Scan the data below for the string "shaded". Copy every line where it appears.

— start of Data provided —

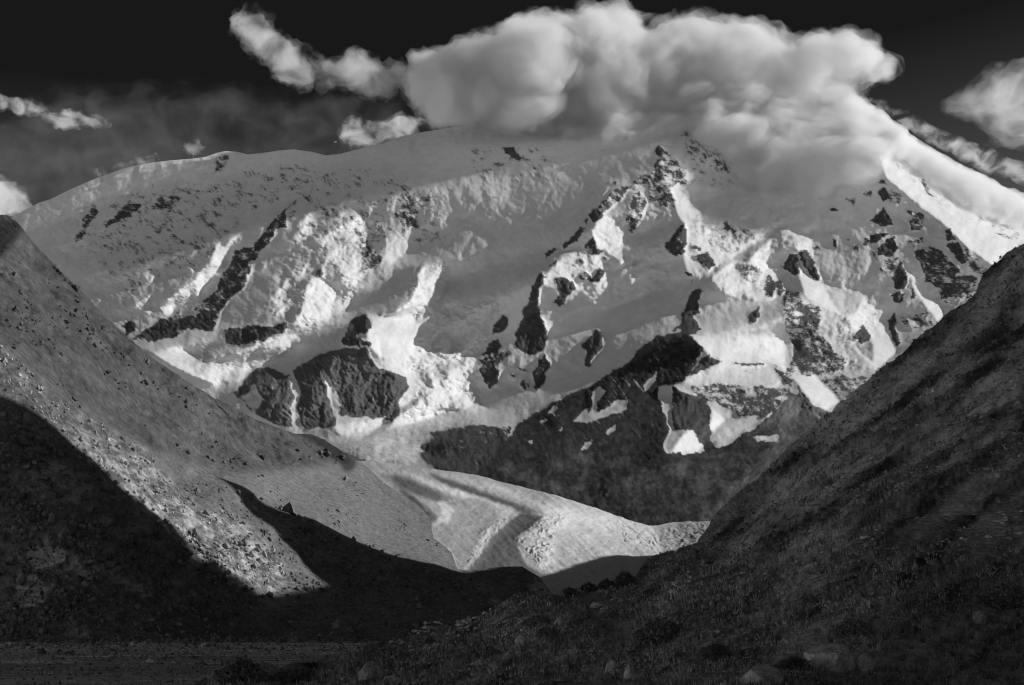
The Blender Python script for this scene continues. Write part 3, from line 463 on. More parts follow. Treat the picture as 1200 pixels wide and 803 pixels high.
def build_left():
    R, us = 430, np.arange(-56, 672, 1.3); C = len(us); t = np.linspace(0, 1, R)[:, None]
    vt = vtL(us)+(2.6*fbm(us/9, us*0+3.3, .7, 5, .65)*(us < 260)+1.2*fbm(us/6, us*0+4.3, .7, 4, .65)*(us < 400))
    UU = np.repeat(us[None], R, 0); VV = vt[None]*(1-t)+vbL(us)[None]*t
    Ls = FL.sample(LL, UU, VV); al, ac = slope_uv(UU, VV)
    upper = FL.sample(blur(inpoly(UL, VL, [(-60,190),(420,190),(420,545),(300,555),(170,525),(90,480),(0,400),(-60,380)]).astype(float), 4), UU, VV)
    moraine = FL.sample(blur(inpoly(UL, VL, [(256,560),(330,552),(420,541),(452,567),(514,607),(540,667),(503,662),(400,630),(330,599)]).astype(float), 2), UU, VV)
    spur = FL.sample(blur(inpoly(UL, VL, [(-60,380),(0,400),(90,478),(172,527),(204,567),(242,602),(259,597),(273,600),(301,626),(330,651),(337,682),(315,697),(229,652),(132,562),(57,494),(-60,440)]).astype(float), 1.5), UU, VV)
    crag = FL.sample(blur(inpoly(UL, VL, [(-60,190),(0,252),(24,262),(26,275),(12,290),(0,302),(-60,330)]).astype(float), 1.5), UU, VV)
    knob = FL.sample(blur(inpoly(UL, VL, [(342,507),(366,508),(382,515),(402,528),(418,541),(414,552),(404,554),(396,540),(380,524),(362,515)]).astype(float), 1.0), UU, VV)
    jag = fbm((al+8*fbm(UU/30,VV/30,4.4,3))/70, ac/20+.6*fbm(UU/25,VV/25,5.4,3), 1.3, 7, .62, True)*20*.42
    fine = fbm(UU/7, VV/7, 2.6, 5, .65)*6*.45
    lump = fbm(al/26, ac/16, 9.3, 7, .70, True)*18*.65
    dl = (1.5*jag*(.25+.75*upper)*(1-.8*moraine)*(1-.6*spur)+fine*(1-.65*moraine)+lump*spur*1.1+crag*fbm(UU/9, VV/12, 3.3, 4, .6, True)*9)/F
    P = world(UU, VV, np.exp(Ls+dl))
    shade_side = 1-np.clip(upper+moraine+spur, 0, 1)
    a = np.full(UU.shape, .125)  # foot in shadow coloured lighter to make up for weak skylight
    a = a*(1-upper)+upper*(.070+.075*fbm((al+14*fbm(UU/24, VV/24, 2.2, 3))/42, (ac+8*fbm(UU/18, VV/18, 3.2, 3))/13, 5.5, 6, .68)+.06*fbm(UU/6, VV/6, 6.5, 5, .72)-.05*np.clip(fbm(al/18, ac/11, 16.5, 5, .68)-.1, 0, 1)*2)
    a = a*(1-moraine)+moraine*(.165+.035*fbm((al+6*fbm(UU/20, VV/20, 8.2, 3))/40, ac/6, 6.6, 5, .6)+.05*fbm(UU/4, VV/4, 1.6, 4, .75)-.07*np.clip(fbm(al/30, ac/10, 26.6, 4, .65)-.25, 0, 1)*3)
    sp = np.clip(.45+1.7*fbm(al/13+.6*fbm(UU/9, VV/9, 1.1, 2), ac/8, 7.6, 7, .76), 0, 1)
    bright = np.clip((VV-470)/120, 0, 1)
    a = a*(1-spur)+spur*(.065+(.12+.30*bright)*sp**1.5)
    # pale screes and outcrops on the shaded foot
    out = FL.sample(FL.paint(0, [(.9,[(30,640),(50,628),(75,640),(88,655),(110,680),(112,695),(90,670),(70,668),(40,670)]),(1,[(20,690),(40,670),(55,690),(50,712),(25,712)]),(.5,[(90,650),(130,660),(180,690),(175,705),(140,690)]),
        (.6,[(70,730),(100,735),(110,748),(85,745)]),(.4,[(10,560),(60,540),(110,560),(100,590),(40,590)]),(.35,[(170,560),(240,600),(260,640),(200,600)]),(.8,[(572,701),(600,704),(640,700),(650,708),(600,710),(576,707)]),(.9,[(612,690),(632,680),(648,697),(640,705),(620,703)]),(.4,[(560,685),(580,690),(570,700)])], 4, 1.5, 18, 6), UU, VV)
    a = a+shade_side*(out*.36*np.clip(.6+fbm(UU/5, VV/6, 3.7, 4, .7), .1, 2)+.05*fbm(UU/26, VV/18, 8.8, 7, .74)*2.8+.10*fbm(UU/2.5, VV/2.5, 1.8, 3, .7))
    a = a*(1-crag*.75)*(1-knob*.75)
    P2, a2 = with_back(P, np.clip(a, .02, .5), 5, 60, 25)
    nb = P2.shape[0]-R; q = grid_quads(P2.shape[0], C)
    lab = np.zeros((P2.shape[0]-1, C-1), int); lab[nb:] = (moraine[:-1, :-1] > .5)*1+(spur[:-1, :-1] > .5)*2
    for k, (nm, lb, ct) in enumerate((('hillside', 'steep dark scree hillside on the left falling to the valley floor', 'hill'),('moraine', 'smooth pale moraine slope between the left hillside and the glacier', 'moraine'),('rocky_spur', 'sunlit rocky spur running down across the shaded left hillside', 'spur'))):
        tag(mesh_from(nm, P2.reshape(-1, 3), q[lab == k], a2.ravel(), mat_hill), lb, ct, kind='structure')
build_left()

#@@GLACIER
FG = Field(380, 880, 520, 730, 1.5); UG, VG = FG.U, FG.V
D_G = [(400,541,4700),(417,541,4650),(470,545,4600),(560,557,4500),(620,572,4300),(700,596,4050),(735,610,3900),(790,614,3900),(850,611,3900),(880,611,3900),
 (490,592,3500),(512,607,3300),(505,630,3050),(536,667,2750),(580,640,3050),(640,600,3600),(640,640,3100),(640,680,2750),(690,690,2700),(700,650,3050),(760,640,3300),(800,640,3350),(850,650,3000),(600,690,2600),(690,720,2500),(380,560,4400),(880,720,2700)]
LG = tps(D_G, UG, VG, 1e-3)
def build_glacier():
    us = np.arange(395, 880, 1.1); R = 170; C = len(us); t = np.linspace(0, 1, R)[:, None]
    top = curve([(395,539),(417,540),(470,544),(520,551),(560,557),(600,568),(650,580),(700,596),(735,609),(760,616),(775,615),(790,612),(835,611),(880,611)])(us)
    UU = np.repeat(us[None], R, 0); VV = top[None]*(1-t)+722*t
    # flow bands: (albedo, polygon)
    al = FG.paint(.50, [(.33,[(395,530),(560,555),(740,612),(640,596),(560,575),(470,552),(420,548)],.4,2),
      (.42,[(417,540),(470,544),(640,578),(735,609),(700,605),(600,585),(500,560)],.4,1.5),
      (.14,[(440,553),(480,560),(520,578),(545,588),(500,585),(470,572)],.5,2.5),(.09,[(500,553),(540,566),(575,580),(612,592),(636,602),(618,602),(575,590),(540,577),(510,562)],.5,1.5),
      (.15,[(455,560),(485,582),(515,605),(500,628),(490,600)],1,1.5),
      (.60,[(470,550),(520,569),(565,583),(600,596),(600,599),(560,588),(515,574),(470,555)],.3,1),(.13,[(462,556),(500,575),(530,590),(560,584),(530,596),(500,583)],.4,1.5),(.60,[(560,565),(620,590),(645,602),(680,604),(640,590),(600,574)],.3,2),
      (.34,[(505,590),(527,592),(560,583),(607,602),(576,630),(563,652),(549,667),(536,667),(529,645),(502,628),(520,607)],.6,1),
      (.58,[(512,588),(524,588),(533,597),(525,612),(512,612),(518,600)],.7,1.5),
      (.60,[(560,583),(600,597),(609,602),(590,620),(576,632),(565,652),(550,667),(543,664),(556,640),(566,622),(585,610),(580,595)],.6,2),
      (.13,[(608,602),(618,601),(637,606),(626,618),(605,632),(610,650),(618,662),(640,675),(545,672),(563,652),(577,630)],.6,1),
      (.62,[(637,607),(665,606),(662,615),(648,625),(650,645),(643,670),(636,670),(622,652),(605,632),(622,618)],.8,1),
      (.66,[(600,585),(690,600),(735,610),(790,632),(785,648),(755,650),(720,640),(690,620),(640,604)],.4,5),
      (.56,[(660,610),(720,625),(755,650),(720,655),(640,672),(645,640)],.5,4),(.70,[(705,600),(760,618),(785,635),(760,632),(720,612)],.4,3),
      (.34,[(768,618),(800,612),(880,612),(880,660),(780,655),(775,640)],1,2)], 2.2, .8, 10, 5)
    A = FG.sample(al, UU, VV)
    stripes = fbm((UU+1.2*VV)/6, (UU*.5-VV)/40, 5.1, 4, .6)
    A = A*(1+.10*stripes+.12*fbm(UU/9, VV/4, 6.1, 4, .65))
    rub = blur(inpoly(UG, VG, [(772,618),(800,611),(880,611),(880,665),(785,655),(780,640)]).astype(float), 2); rub = FG.sample(rub, UU, VV)
    A = A*(1-rub)+rub*np.clip(.34+.45*fbm(UU/3.5, VV/2.5, 2.2, 4, .75), .05, .7)
    ser = FG.sample(blur(inpoly(UG, VG, [(605,632),(622,618),(637,606),(668,605),(660,617),(650,628),(650,650),(643,672),(634,670),(620,650)]).astype(float), 2), UU, VV)
    edge = FG.sample(blur(inpoly(UG, VG, [(545,668),(556,640),(566,622),(587,610),(609,602),(590,622),(577,634),(566,655),(552,668)]).astype(float), 1.5), UU, VV)
    cre = FG.sample(blur(inpoly(UG, VG, [(700,615),(725,610),(790,632),(780,652),(740,640)]).astype(float), 4), UU, VV)
    h = ser*(fbm(UU/9+2*fbm(UU/20,VV/12,.7,2), VV/5, 1.7, 6, .62, True)*7)+rub*fbm(UU/8, VV/4, 2.7, 6, .7)*7+edge*fbm(UU/7, VV/4, 3.7, 5, .65, True)*5+fbm(UU/18, VV/7, 4.7, 5, .6)*4
    flow = fbm(((UU-VV*1.1)+14*fbm(UU/90, VV/50, 5.9, 2))/7, (UU+VV*.4)/120, 6.3, 5, .62); h = h+flow*1.6
    crack = np.clip(fbm((UU*.75-VV)/6.5+1.2*fbm(UU/14, VV/9, 2.2, 3), (UU+.8*VV)/45, 8.7, 4, .55, True)-.66, 0, 1)*cre
    h = h-crack*14
    A = A*(1-np.clip(crack*2.0, 0, .5))*(1+.22*flow)
    P = world(UU, VV, np.exp(FG.sample(LG, UU, VV))); P[..., 2] += h*1.0
    q = grid_quads(R, C); lab = (rub[:-1, :-1] > .5)*1
    for k, (nm, lb, ct) in enumerate((('glacier', 'striped glacier tongue curving down the valley between dark debris bands', 'glacier'),('rubble_field', 'pale rubble beside the glacier snout at the foot of the dark hillside', 'rubble'))):
        tag(mesh_from(nm, P.reshape(-1, 3), q[lab == k], A.ravel(), mat_ice), lb, ct, kind='structure')
build_glacier()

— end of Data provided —

Task answer
    # pale screes and outcrops on the shaded foot
    for k, (nm, lb, ct) in enumerate((('hillside', 'steep dark scree hillside on the left falling to the valley floor', 'hill'),('moraine', 'smooth pale moraine slope between the left hillside and the glacier', 'moraine'),('rocky_spur', 'sunlit rocky spur running down across the shaded left hillside', 'spur'))):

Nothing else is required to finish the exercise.